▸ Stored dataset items
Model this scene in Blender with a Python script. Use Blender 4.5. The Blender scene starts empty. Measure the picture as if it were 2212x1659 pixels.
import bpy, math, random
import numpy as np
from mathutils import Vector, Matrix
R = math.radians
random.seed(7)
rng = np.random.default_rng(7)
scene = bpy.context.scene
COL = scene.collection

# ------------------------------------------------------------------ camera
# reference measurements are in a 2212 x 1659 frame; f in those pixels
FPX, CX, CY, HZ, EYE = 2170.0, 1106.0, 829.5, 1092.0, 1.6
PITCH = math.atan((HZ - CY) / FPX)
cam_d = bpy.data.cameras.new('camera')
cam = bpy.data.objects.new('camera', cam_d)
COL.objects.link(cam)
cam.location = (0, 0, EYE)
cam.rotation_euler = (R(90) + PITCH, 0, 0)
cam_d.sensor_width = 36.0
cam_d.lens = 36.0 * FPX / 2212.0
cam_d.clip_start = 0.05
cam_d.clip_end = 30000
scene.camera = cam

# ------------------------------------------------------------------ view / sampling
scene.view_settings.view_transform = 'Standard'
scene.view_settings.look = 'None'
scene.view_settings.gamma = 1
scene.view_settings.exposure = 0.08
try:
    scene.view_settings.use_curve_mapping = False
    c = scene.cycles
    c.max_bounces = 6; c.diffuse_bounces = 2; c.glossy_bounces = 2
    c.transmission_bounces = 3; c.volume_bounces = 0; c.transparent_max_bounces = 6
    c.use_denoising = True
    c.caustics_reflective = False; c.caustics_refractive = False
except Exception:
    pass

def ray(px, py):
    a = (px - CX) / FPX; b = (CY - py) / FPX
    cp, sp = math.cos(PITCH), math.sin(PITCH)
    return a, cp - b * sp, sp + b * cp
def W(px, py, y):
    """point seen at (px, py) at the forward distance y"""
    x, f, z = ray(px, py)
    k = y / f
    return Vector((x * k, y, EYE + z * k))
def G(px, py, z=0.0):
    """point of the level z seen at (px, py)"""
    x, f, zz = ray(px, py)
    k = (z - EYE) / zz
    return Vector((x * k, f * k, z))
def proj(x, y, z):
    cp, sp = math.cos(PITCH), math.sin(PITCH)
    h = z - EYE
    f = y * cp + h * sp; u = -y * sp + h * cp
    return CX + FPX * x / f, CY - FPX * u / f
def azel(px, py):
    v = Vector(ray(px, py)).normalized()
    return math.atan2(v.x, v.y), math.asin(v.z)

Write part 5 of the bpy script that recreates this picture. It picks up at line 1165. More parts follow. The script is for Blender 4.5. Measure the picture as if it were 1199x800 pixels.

▸ The problem
From the listing above, return each line with the word "Blender".

▸ Task answer
Model this scene in Blender with a Python script. Use Blender 4.5. The Blender scene starts empty. Measure the picture as if it were 2212x1659 pixels.
Write part 5 of the bpy script that recreates this picture. It picks up at line 1165. More parts follow. The script is for Blender 4.5. Measure the picture as if it were 1199x800 pixels.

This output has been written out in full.